What would the late Pope John Paul II make of some of today's world problems, and his own beatification?
To obtain a few insights, Newsmax asked probably the best-known biographer of the Polish pontiff, George Weigel.
Author of “Witness to Hope: The Biography of Pope John Paul II”, the most comprehensive study of Karol Wojtyla's life, Weigel recently published its sequel, “The End and the Beginning” which tells the dramatic story of John Paul II's battles with communism as well as the late pontiff's final years.
On the global economic crisis, and in particular the vast fiscal deficits affecting the United States and Europe, Weigel believes John Paul would have clear insights into some of the causes.
“He would quickly grasp the demographic character of the fiscal crisis in Europe: when you stop creating the human future through self-induced infertility, bad things are likely to happen,” Weigel said.
And rather than focus on America's own fiscal problems, Weigel believes he might have actually turned to the United States to offer some leadership.
“I like to think he would hope the U.S. could show a way forward for developed societies, all of whom are grappling with the fact that the welfare state as we have known it is simply unaffordable if it remains a preserve of the state,” he said.

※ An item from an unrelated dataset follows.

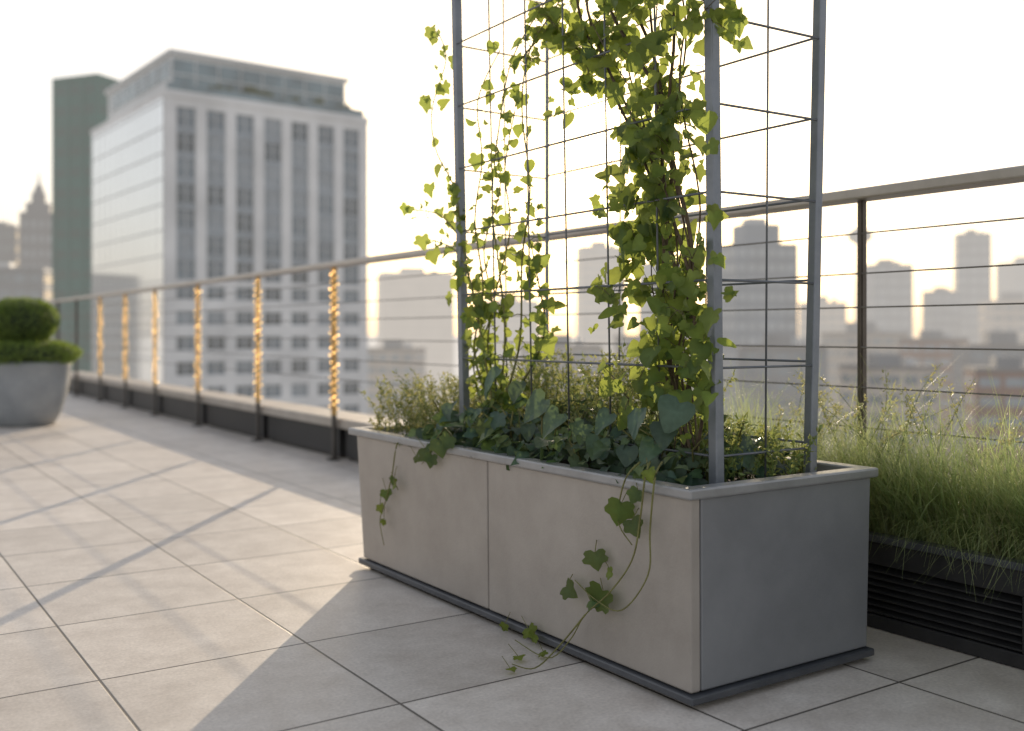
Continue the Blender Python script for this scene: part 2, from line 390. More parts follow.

When it comes to the rights and wrongs of military action in Libya, speculating John Paul II's probable response is less straightforward. Weigel stressed that John Paul II “did not understand his role as Pope as that of global referee, determining when the use of armed force was legitimate; that was the responsibility of statesmen, as he understood things.”
But he added: “I think he would be saddened by a maniac like Gadhafi, as he was saddened by other maniacs, including Saddam Hussein. He did speak to the FAO (Food and Agriculture Organization) in 1992 about the "duty" of "humanitarian intervention" in cases of impending or actual genocide, but without specifying on whom that duty fell, or how it was to be met.”
Weigel pointed out that Benedict XVI also has said similar things, “without making the analysis of "who" and "how" any more precise.”
But he believes this is “a major hole in the Church's thinking that badly needs filling,” and he added that “saying that "war doesn't solve anything," as the bishops of Libya recently said, is not a serious analysis of anything.”
On Europe's ever-increasing spiritual and moral malaise, Weigel said John Paul would be doing “just what he tried to do for decades, and what Benedict XVI has tried to do since 2005: rouse Europe from its spiritual torpor, which is killing it.”
To offer further insight, the American biographer suggested looking at one of John Paul II's last major statements on the continent: his 2003 apostolic exhortation called “Ecclesia in Europa” (The Church in Europe).
Almost 10 years on, the document still remains relevant and contains some striking passages. John Paul II wrote of Europe's “growing need for hope” that had grown out of a “kind of practical agnosticism and religious indifference whereby many Europeans give the impression of living without spiritual roots and somewhat like heirs who have squandered a patrimony entrusted to them by history.”
The late Pope observed an “inner emptiness that grips many people,” a widespread “existential fragmentation [in which] a feeling of loneliness is present,” a weakening of the family and a “selfishness that closes individuals and groups in upon themselves.”
He also noted “a growing lack of concern for ethics and an obsessive concern for personal interests and privileges [leading to] the diminished number of births.”
“One of the roots of the hopelessness that assails many people today is their inability [to] allow themselves to be forgiven,” he wrote, adding “an inability often resulting from the isolation of those who, by living as if God did not exist, have no one from whom they can seek forgiveness.”
But he stressed it was through “the biblical conception of man” that Europe had once drawn “the best of its humanistic culture, found inspiration for its artistic and intellectual creations, created systems of law and, not least, advanced the dignity of the person as the subject of inalienable rights.” It was the Church, as the bearer of the Gospel, “that helped spread and consolidate these values which have made European culture universal,” he said.
John Paul II believed Europe had a future, but it wasn't guaranteed; rather Europeans must choose to have one. “That would mean choosing to have children,” writes Weigel, reflecting on the document's final passage. “That would mean, above all, a Europe reclaiming the spiritual and moral patrimony of its biblical and Christian heritage, a crucial and irreducible part of Europe being Europe.”
Finally, what would John Paul II make of his own beatification, to take place on May 1 — a liturgical celebration that puts him just one step away from becoming a saint?
“Karol Wojtyla spent his entire adult life conforming himself to the will of God as that manifested itself through the Church,” Weigel said.
“He didn't want to be a bishop, but he accepted the task; he didn't want to be Pope, but he accepted that. I expect that, with that characteristic twinkle in his eye, he'll accept what is being done to him on May 1.”